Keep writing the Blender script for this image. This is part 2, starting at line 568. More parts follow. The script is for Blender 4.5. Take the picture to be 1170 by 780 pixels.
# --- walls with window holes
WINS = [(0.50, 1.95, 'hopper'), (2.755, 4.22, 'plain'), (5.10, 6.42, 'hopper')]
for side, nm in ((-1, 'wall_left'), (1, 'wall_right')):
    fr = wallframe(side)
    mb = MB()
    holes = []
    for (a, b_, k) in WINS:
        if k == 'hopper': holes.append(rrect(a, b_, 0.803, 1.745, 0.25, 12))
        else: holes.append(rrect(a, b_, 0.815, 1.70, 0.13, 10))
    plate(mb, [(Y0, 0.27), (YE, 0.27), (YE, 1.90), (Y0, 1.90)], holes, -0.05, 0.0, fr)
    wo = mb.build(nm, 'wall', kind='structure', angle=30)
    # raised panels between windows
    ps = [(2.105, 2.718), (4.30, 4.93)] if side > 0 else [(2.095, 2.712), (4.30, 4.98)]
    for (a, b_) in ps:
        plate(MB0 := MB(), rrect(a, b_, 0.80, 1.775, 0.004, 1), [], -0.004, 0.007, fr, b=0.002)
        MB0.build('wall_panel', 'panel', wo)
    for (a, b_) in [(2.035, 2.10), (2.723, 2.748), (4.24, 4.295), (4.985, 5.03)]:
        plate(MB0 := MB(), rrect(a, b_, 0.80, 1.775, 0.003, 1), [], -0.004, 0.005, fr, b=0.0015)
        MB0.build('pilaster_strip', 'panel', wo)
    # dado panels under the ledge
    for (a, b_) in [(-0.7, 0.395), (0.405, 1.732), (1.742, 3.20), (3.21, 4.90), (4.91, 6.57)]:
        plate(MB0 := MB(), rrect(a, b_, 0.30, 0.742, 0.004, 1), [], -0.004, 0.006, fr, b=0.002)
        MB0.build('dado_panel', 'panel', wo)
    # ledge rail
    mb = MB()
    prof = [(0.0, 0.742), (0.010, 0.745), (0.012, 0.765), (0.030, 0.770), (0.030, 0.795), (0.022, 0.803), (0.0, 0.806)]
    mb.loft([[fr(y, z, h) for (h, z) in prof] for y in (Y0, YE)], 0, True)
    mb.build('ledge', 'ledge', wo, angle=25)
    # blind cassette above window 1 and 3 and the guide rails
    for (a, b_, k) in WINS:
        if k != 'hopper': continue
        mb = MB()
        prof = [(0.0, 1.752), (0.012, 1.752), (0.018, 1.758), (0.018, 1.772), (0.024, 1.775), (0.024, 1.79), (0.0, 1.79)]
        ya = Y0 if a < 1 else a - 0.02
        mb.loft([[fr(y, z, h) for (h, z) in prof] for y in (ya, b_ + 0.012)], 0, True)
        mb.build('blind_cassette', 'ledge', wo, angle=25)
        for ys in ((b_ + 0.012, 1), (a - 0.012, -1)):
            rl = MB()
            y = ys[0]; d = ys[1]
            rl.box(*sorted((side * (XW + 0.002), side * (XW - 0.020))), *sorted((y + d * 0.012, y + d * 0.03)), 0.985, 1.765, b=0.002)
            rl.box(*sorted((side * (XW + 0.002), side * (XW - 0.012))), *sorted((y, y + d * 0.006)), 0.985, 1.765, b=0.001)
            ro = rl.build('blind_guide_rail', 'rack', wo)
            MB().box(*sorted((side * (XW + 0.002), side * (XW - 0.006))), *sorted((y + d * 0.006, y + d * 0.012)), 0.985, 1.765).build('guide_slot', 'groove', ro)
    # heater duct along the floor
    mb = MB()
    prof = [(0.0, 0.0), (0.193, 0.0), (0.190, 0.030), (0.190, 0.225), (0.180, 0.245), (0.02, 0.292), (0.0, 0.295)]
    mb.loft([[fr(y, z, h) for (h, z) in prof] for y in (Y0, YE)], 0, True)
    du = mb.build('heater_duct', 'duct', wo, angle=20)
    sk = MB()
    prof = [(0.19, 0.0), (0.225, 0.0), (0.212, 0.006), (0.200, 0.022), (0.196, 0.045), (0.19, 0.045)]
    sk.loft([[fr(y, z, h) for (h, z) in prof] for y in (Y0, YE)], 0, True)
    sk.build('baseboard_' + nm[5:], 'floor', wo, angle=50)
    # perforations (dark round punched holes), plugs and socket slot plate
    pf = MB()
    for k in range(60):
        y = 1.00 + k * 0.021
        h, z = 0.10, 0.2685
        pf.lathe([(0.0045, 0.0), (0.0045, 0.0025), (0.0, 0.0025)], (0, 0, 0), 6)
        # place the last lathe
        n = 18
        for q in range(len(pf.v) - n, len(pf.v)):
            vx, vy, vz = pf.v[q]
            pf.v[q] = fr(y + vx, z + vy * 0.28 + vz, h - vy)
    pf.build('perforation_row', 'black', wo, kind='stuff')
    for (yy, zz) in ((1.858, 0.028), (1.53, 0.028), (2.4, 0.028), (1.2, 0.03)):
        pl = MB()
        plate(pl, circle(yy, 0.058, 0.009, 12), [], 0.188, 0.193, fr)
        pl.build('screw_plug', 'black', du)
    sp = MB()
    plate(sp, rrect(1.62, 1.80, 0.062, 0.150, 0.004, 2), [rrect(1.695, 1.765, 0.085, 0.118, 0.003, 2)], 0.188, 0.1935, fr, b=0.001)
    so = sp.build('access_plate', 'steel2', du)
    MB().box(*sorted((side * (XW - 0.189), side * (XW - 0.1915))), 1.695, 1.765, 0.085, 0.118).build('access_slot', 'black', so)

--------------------

## Stated problem
Retype the listing above in full, with no alterations.

## Result of the exercise
Keep writing the Blender script for this image. This is part 2, starting at line 568. More parts follow. The script is for Blender 4.5. Take the picture to be 1170 by 780 pixels.
# --- walls with window holes
WINS = [(0.50, 1.95, 'hopper'), (2.755, 4.22, 'plain'), (5.10, 6.42, 'hopper')]
for side, nm in ((-1, 'wall_left'), (1, 'wall_right')):
    fr = wallframe(side)
    mb = MB()
    holes = []
    for (a, b_, k) in WINS:
        if k == 'hopper': holes.append(rrect(a, b_, 0.803, 1.745, 0.25, 12))
        else: holes.append(rrect(a, b_, 0.815, 1.70, 0.13, 10))
    plate(mb, [(Y0, 0.27), (YE, 0.27), (YE, 1.90), (Y0, 1.90)], holes, -0.05, 0.0, fr)
    wo = mb.build(nm, 'wall', kind='structure', angle=30)
    # raised panels between windows
    ps = [(2.105, 2.718), (4.30, 4.93)] if side > 0 else [(2.095, 2.712), (4.30, 4.98)]
    for (a, b_) in ps:
        plate(MB0 := MB(), rrect(a, b_, 0.80, 1.775, 0.004, 1), [], -0.004, 0.007, fr, b=0.002)
        MB0.build('wall_panel', 'panel', wo)
    for (a, b_) in [(2.035, 2.10), (2.723, 2.748), (4.24, 4.295), (4.985, 5.03)]:
        plate(MB0 := MB(), rrect(a, b_, 0.80, 1.775, 0.003, 1), [], -0.004, 0.005, fr, b=0.0015)
        MB0.build('pilaster_strip', 'panel', wo)
    # dado panels under the ledge
    for (a, b_) in [(-0.7, 0.395), (0.405, 1.732), (1.742, 3.20), (3.21, 4.90), (4.91, 6.57)]:
        plate(MB0 := MB(), rrect(a, b_, 0.30, 0.742, 0.004, 1), [], -0.004, 0.006, fr, b=0.002)
        MB0.build('dado_panel', 'panel', wo)
    # ledge rail
    mb = MB()
    prof = [(0.0, 0.742), (0.010, 0.745), (0.012, 0.765), (0.030, 0.770), (0.030, 0.795), (0.022, 0.803), (0.0, 0.806)]
    mb.loft([[fr(y, z, h) for (h, z) in prof] for y in (Y0, YE)], 0, True)
    mb.build('ledge', 'ledge', wo, angle=25)
    # blind cassette above window 1 and 3 and the guide rails
    for (a, b_, k) in WINS:
        if k != 'hopper': continue
        mb = MB()
        prof = [(0.0, 1.752), (0.012, 1.752), (0.018, 1.758), (0.018, 1.772), (0.024, 1.775), (0.024, 1.79), (0.0, 1.79)]
        ya = Y0 if a < 1 else a - 0.02
        mb.loft([[fr(y, z, h) for (h, z) in prof] for y in (ya, b_ + 0.012)], 0, True)
        mb.build('blind_cassette', 'ledge', wo, angle=25)
        for ys in ((b_ + 0.012, 1), (a - 0.012, -1)):
            rl = MB()
            y = ys[0]; d = ys[1]
            rl.box(*sorted((side * (XW + 0.002), side * (XW - 0.020))), *sorted((y + d * 0.012, y + d * 0.03)), 0.985, 1.765, b=0.002)
            rl.box(*sorted((side * (XW + 0.002), side * (XW - 0.012))), *sorted((y, y + d * 0.006)), 0.985, 1.765, b=0.001)
            ro = rl.build('blind_guide_rail', 'rack', wo)
            MB().box(*sorted((side * (XW + 0.002), side * (XW - 0.006))), *sorted((y + d * 0.006, y + d * 0.012)), 0.985, 1.765).build('guide_slot', 'groove', ro)
    # heater duct along the floor
    mb = MB()
    prof = [(0.0, 0.0), (0.193, 0.0), (0.190, 0.030), (0.190, 0.225), (0.180, 0.245), (0.02, 0.292), (0.0, 0.295)]
    mb.loft([[fr(y, z, h) for (h, z) in prof] for y in (Y0, YE)], 0, True)
    du = mb.build('heater_duct', 'duct', wo, angle=20)
    sk = MB()
    prof = [(0.19, 0.0), (0.225, 0.0), (0.212, 0.006), (0.200, 0.022), (0.196, 0.045), (0.19, 0.045)]
    sk.loft([[fr(y, z, h) for (h, z) in prof] for y in (Y0, YE)], 0, True)
    sk.build('baseboard_' + nm[5:], 'floor', wo, angle=50)
    # perforations (dark round punched holes), plugs and socket slot plate
    pf = MB()
    for k in range(60):
        y = 1.00 + k * 0.021
        h, z = 0.10, 0.2685
        pf.lathe([(0.0045, 0.0), (0.0045, 0.0025), (0.0, 0.0025)], (0, 0, 0), 6)
        # place the last lathe
        n = 18
        for q in range(len(pf.v) - n, len(pf.v)):
            vx, vy, vz = pf.v[q]
            pf.v[q] = fr(y + vx, z + vy * 0.28 + vz, h - vy)
    pf.build('perforation_row', 'black', wo, kind='stuff')
    for (yy, zz) in ((1.858, 0.028), (1.53, 0.028), (2.4, 0.028), (1.2, 0.03)):
        pl = MB()
        plate(pl, circle(yy, 0.058, 0.009, 12), [], 0.188, 0.193, fr)
        pl.build('screw_plug', 'black', du)
    sp = MB()
    plate(sp, rrect(1.62, 1.80, 0.062, 0.150, 0.004, 2), [rrect(1.695, 1.765, 0.085, 0.118, 0.003, 2)], 0.188, 0.1935, fr, b=0.001)
    so = sp.build('access_plate', 'steel2', du)
    MB().box(*sorted((side * (XW - 0.189), side * (XW - 0.1915))), 1.695, 1.765, 0.085, 0.118).build('access_slot', 'black', so)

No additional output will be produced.